Thirdly, the other ethnic groups in the region have become wise to the reality that Ijaws are leading them by the nose to satisfy what has been repeatedly proving to be a selfish agenda. They have had a taste of what power drunken ethnic jingoists can visit on the others that they perceive as inferior nationalities. So had the miscreants declared any monkey republic like they threatened they would have been confronted with ethnic nationalities ceding from their ill thought contraption within days of its declaration. For instance, Itsekiri leaders in Delta state have advised President Muhammadu Buhari against being sold on the fake negotiation scam that the godfathers of the militants are peddling.
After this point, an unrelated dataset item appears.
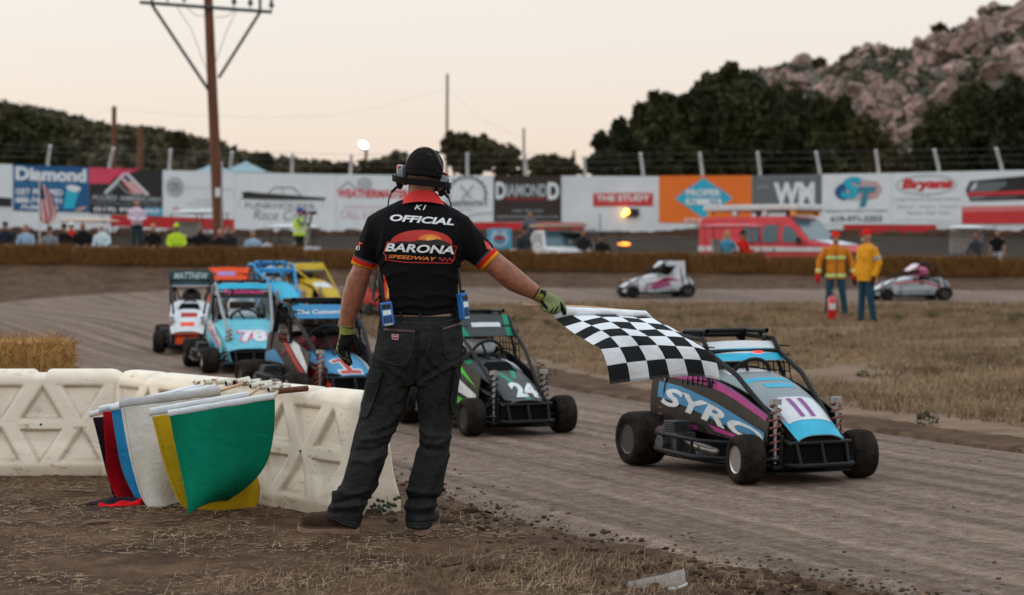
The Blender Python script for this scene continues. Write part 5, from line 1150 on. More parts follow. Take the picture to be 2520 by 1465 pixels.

The counsel to these leaders that, “The rest of the Niger Delta made up of the Ibibio, Edo, Urhobo, Ikwerre, Ogoni, Efik, Isoko, Ndokwa, Itsekiri, etc should not be made to learn and discover that problem solving in the region can only be through violence and aggression. Violence and aggression should be discouraged by every means” is one that the entire nation should take to heart.
Fourthly, the Army of any nation symbolizes not just it’s strength and bastion against aggression but also has its spiritual dimension because it co-exercises the authority vested in the leadership of that country. Since here in Nigeria we agree that leadership is usually ordained, any militant taking on the state or the Army know they contend against God in a battle they will always lose. This is why the Niger Delta militants know they have to fear the Army as they are conscious that they fight a war of guilt, driven not by the unfair treatment they claim but by a disdain for the right of other ethnic nationals to live.
This is why the Federal Government should now fully deploy the military and other security agencies to clean up the criminality being perpetrated in the Niger Delta. The talks of negotiation should be banished forthwith and any regional leader peddling such should be apprehended as a sponsor of those blowing up oil and gas installations. Militants claiming to have ceased hostilities should demonstrate that by unconditionally turning over their arms since Nigerians are not allowed to bear the kind of assault weapons they have in their arsenals even with permits or licenses. Such militants must also commit to repairing what they have damaged. The kind of dole for mischief that characterized the earlier amnesty in the South-South must never again be repeated since it is now glaring that it does not keep the youths in that area away from criminality same way it will not keep youths anywhere else from criminality.
The Nigerian Army is judgment day come to the criminal militants. Let us all allow the days of their fear begin.
Amuna, National Coordinator , Media and Anti- Corruption Crusade Network contributed the piece from Port Harcout.